[BEGIN]

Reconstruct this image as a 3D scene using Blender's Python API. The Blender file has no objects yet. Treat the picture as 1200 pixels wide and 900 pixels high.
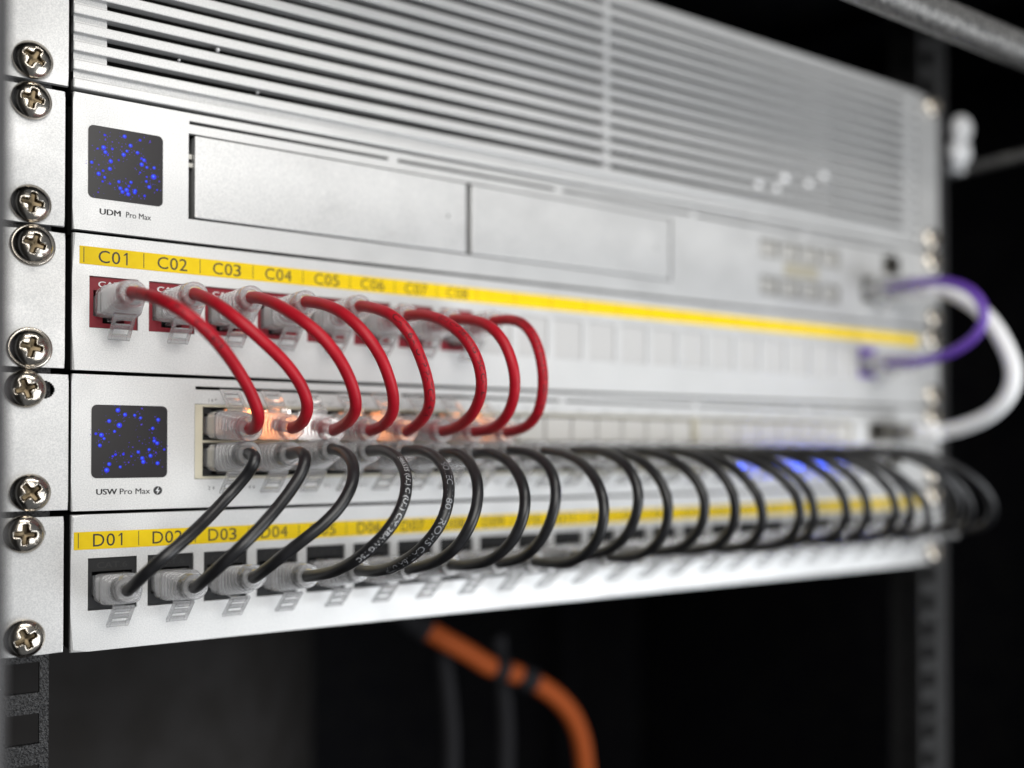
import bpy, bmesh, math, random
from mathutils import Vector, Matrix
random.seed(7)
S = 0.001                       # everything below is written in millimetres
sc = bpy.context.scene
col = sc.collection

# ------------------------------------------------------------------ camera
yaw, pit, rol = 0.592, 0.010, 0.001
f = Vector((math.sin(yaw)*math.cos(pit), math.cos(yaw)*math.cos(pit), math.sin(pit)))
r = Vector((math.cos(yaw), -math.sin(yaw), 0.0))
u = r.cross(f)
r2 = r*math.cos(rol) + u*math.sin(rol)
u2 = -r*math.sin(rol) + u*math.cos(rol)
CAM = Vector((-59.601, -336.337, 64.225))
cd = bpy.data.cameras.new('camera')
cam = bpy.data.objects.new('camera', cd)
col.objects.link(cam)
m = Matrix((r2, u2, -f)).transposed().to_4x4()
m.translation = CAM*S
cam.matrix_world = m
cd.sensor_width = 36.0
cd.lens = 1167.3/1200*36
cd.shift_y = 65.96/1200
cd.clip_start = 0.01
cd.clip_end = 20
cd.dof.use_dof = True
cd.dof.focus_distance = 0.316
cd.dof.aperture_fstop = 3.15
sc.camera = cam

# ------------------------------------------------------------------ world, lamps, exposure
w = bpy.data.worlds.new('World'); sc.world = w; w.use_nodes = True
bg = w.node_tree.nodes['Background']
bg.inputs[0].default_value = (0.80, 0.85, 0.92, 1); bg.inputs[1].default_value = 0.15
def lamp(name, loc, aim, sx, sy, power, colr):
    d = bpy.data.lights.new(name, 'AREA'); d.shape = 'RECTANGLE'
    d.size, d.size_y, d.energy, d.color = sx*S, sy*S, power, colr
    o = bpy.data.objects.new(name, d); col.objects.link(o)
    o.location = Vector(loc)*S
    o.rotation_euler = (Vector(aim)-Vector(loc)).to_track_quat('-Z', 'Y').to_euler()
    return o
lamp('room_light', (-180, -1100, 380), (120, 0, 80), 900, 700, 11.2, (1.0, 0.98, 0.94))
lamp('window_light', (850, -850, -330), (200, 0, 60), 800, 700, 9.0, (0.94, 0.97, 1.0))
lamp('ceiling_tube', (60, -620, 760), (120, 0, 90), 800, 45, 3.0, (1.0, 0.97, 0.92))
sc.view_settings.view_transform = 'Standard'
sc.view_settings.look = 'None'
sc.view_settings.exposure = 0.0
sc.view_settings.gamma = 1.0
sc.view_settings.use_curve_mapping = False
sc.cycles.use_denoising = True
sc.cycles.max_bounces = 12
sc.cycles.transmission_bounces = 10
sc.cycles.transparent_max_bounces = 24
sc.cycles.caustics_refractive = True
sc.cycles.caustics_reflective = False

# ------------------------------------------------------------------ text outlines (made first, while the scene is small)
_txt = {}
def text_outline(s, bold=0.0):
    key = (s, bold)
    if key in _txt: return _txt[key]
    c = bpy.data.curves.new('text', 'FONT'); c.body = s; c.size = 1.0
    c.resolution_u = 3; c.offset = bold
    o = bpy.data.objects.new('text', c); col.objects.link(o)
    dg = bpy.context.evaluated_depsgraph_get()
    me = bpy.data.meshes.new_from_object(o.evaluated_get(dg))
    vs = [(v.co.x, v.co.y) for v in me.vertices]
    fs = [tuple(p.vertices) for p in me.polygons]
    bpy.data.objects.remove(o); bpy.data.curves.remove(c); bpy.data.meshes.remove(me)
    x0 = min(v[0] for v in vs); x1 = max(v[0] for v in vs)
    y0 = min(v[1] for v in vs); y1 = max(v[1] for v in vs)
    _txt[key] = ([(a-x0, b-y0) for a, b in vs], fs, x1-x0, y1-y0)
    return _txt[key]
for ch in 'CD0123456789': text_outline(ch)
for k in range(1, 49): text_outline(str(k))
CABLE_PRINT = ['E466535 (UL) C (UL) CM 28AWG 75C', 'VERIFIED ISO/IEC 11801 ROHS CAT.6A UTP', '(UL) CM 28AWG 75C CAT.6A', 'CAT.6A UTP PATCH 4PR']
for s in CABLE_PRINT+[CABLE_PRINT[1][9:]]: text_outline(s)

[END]
[BEGIN]

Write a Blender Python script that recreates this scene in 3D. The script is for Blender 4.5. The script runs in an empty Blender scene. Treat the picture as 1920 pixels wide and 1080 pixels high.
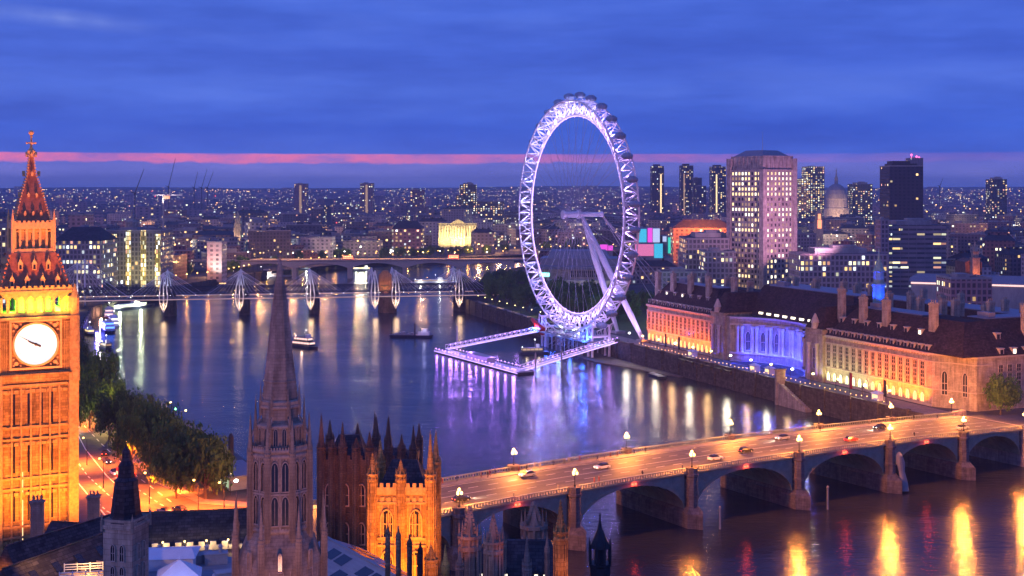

[END]

PROBLEM →
From the line containing "Reconstruct this image" through the line containing "sc.camera = cam", copy every line above exactly, without pictures.

WRITTEN RESPONSE →
Reconstruct this image as a 3D scene using Blender's Python API. The Blender file has no objects yet. Treat the picture as 1200 pixels wide and 900 pixels high.
import bpy, bmesh, math, random
from mathutils import Vector, Matrix
random.seed(7)
S = 0.001                       # everything below is written in millimetres
sc = bpy.context.scene
col = sc.collection

# ------------------------------------------------------------------ camera
yaw, pit, rol = 0.592, 0.010, 0.001
f = Vector((math.sin(yaw)*math.cos(pit), math.cos(yaw)*math.cos(pit), math.sin(pit)))
r = Vector((math.cos(yaw), -math.sin(yaw), 0.0))
u = r.cross(f)
r2 = r*math.cos(rol) + u*math.sin(rol)
u2 = -r*math.sin(rol) + u*math.cos(rol)
CAM = Vector((-59.601, -336.337, 64.225))
cd = bpy.data.cameras.new('camera')
cam = bpy.data.objects.new('camera', cd)
col.objects.link(cam)
m = Matrix((r2, u2, -f)).transposed().to_4x4()
m.translation = CAM*S
cam.matrix_world = m
cd.sensor_width = 36.0
cd.lens = 1167.3/1200*36
cd.shift_y = 65.96/1200
cd.clip_start = 0.01
cd.clip_end = 20
cd.dof.use_dof = True
cd.dof.focus_distance = 0.316
cd.dof.aperture_fstop = 3.15
sc.camera = cam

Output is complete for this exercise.